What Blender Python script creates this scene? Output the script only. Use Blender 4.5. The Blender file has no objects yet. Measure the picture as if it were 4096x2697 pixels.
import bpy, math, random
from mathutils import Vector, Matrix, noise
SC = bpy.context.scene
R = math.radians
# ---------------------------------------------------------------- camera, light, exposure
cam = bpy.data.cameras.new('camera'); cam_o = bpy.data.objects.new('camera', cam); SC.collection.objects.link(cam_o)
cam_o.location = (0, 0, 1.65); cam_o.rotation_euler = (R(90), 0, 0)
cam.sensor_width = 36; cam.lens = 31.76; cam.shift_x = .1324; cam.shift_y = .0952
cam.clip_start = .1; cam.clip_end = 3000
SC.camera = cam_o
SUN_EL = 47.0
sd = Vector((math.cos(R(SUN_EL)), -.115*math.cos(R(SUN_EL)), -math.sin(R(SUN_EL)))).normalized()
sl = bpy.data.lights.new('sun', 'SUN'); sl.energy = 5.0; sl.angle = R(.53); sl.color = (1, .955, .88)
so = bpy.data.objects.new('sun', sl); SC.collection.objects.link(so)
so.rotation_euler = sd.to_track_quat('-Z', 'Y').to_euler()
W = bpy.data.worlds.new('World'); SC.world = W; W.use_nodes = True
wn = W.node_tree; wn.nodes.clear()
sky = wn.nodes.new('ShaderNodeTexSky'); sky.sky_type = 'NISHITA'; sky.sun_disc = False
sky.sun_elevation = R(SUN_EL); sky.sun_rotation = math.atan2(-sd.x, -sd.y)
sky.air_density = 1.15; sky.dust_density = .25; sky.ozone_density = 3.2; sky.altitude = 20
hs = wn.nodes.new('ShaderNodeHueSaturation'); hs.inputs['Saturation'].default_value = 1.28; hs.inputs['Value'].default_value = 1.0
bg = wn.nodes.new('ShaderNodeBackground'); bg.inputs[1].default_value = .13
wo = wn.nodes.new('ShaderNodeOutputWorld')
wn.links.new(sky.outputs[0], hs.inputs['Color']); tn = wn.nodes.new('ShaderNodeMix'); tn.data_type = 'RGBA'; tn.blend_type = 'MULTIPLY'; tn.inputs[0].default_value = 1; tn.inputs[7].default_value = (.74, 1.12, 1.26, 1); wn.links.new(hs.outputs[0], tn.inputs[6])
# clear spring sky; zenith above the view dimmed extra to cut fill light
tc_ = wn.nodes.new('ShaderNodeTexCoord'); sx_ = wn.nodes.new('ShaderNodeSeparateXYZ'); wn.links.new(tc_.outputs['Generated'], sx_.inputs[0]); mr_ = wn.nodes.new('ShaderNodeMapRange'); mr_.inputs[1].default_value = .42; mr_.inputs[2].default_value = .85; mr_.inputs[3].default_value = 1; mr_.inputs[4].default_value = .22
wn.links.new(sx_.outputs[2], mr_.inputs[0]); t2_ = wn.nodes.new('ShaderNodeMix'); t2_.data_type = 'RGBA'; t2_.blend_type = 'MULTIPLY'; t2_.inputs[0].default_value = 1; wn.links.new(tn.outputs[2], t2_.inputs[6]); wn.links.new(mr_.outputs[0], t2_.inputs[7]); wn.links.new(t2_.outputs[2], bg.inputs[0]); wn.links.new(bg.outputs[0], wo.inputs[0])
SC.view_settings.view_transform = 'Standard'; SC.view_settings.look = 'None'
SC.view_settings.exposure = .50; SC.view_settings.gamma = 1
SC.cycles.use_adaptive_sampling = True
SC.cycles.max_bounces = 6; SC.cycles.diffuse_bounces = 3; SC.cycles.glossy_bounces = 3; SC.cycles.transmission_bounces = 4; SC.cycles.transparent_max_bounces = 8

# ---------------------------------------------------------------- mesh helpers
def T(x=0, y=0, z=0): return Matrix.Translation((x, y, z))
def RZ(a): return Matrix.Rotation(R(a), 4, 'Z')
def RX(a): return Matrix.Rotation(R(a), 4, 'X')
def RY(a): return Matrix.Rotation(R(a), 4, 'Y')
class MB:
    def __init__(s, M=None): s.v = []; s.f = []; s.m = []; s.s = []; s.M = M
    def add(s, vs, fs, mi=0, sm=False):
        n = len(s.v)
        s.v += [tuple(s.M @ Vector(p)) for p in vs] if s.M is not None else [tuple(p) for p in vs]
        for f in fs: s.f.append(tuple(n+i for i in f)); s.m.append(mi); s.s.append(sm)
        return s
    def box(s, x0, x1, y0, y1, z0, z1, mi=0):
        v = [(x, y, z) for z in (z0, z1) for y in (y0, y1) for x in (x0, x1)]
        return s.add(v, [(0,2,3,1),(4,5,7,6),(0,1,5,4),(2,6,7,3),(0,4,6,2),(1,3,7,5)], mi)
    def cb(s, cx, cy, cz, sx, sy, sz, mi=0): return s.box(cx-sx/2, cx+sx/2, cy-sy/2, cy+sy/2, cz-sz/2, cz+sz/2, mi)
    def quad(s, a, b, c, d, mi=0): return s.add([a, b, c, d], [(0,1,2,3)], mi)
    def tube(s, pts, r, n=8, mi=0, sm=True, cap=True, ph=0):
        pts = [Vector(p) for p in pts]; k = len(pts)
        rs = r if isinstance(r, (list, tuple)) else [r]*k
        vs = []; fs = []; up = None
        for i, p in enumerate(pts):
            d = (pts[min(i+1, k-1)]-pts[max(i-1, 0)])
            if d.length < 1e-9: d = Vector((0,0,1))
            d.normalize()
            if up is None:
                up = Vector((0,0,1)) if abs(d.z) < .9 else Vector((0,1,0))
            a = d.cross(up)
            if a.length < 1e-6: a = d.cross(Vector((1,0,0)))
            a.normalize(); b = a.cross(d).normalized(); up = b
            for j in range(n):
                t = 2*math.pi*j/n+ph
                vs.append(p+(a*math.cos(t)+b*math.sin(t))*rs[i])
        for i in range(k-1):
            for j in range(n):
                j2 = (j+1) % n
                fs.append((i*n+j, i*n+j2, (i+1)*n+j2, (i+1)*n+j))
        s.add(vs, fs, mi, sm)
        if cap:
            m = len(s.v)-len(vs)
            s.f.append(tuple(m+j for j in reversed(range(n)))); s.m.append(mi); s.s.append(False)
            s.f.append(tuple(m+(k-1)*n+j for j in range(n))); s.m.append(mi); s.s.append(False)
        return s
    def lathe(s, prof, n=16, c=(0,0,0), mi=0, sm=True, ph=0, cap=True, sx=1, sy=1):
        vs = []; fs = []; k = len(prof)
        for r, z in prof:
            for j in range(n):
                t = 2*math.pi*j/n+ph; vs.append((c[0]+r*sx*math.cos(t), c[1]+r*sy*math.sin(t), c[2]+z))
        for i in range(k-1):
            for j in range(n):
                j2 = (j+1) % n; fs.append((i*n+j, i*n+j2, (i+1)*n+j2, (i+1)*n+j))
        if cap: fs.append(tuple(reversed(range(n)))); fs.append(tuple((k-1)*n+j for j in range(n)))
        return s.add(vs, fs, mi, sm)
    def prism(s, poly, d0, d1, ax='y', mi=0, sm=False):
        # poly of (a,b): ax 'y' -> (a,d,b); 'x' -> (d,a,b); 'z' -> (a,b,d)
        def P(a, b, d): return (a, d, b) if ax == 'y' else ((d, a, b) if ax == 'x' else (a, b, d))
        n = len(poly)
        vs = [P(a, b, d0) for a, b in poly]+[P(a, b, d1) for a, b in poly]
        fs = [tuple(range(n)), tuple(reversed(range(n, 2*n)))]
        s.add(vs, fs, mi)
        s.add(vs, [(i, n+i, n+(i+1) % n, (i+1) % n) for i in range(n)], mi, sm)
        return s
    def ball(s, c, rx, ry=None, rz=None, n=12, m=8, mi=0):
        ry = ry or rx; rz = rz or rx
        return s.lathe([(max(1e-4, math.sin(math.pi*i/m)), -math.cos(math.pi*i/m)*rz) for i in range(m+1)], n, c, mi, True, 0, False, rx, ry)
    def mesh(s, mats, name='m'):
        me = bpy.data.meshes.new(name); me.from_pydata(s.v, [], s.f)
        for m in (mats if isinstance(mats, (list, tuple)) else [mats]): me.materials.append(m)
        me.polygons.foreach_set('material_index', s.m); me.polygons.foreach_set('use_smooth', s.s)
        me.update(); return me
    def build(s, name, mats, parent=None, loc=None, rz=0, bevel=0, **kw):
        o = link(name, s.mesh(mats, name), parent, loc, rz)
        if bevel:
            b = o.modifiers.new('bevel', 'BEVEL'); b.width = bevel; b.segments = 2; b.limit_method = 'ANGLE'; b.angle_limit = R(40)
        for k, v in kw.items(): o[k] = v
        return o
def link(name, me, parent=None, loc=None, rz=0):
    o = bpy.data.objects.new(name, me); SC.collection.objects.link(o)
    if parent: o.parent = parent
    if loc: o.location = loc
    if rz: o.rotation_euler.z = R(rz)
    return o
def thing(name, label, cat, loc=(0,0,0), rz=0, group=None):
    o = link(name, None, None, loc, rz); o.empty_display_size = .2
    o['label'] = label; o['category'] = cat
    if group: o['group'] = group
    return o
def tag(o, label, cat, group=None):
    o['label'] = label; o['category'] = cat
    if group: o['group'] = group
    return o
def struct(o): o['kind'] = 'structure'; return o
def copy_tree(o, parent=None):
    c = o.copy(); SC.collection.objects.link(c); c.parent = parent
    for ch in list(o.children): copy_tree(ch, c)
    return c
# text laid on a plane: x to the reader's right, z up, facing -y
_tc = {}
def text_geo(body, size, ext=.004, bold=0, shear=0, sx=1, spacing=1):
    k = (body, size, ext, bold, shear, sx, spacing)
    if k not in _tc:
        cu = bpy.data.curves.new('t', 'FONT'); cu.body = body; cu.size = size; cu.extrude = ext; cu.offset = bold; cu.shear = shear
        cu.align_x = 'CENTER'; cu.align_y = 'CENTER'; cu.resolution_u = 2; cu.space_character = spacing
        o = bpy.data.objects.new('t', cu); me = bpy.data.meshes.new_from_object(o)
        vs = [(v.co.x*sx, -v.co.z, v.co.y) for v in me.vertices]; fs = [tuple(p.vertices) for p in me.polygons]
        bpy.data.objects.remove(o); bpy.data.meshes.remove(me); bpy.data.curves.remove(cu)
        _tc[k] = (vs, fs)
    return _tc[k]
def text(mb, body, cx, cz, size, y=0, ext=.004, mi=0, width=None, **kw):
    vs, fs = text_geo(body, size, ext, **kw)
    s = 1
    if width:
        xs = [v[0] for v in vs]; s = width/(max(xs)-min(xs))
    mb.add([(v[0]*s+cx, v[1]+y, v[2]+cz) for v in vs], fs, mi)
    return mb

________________

§ EXERCISE AIM
Using the listing, collect all lines in which the string "scene" is found.

§ EXPECTED ANSWER
What Blender Python script creates this scene? Output the script only. Use Blender 4.5. The Blender file has no objects yet. Measure the picture as if it were 4096x2697 pixels.
SC = bpy.context.scene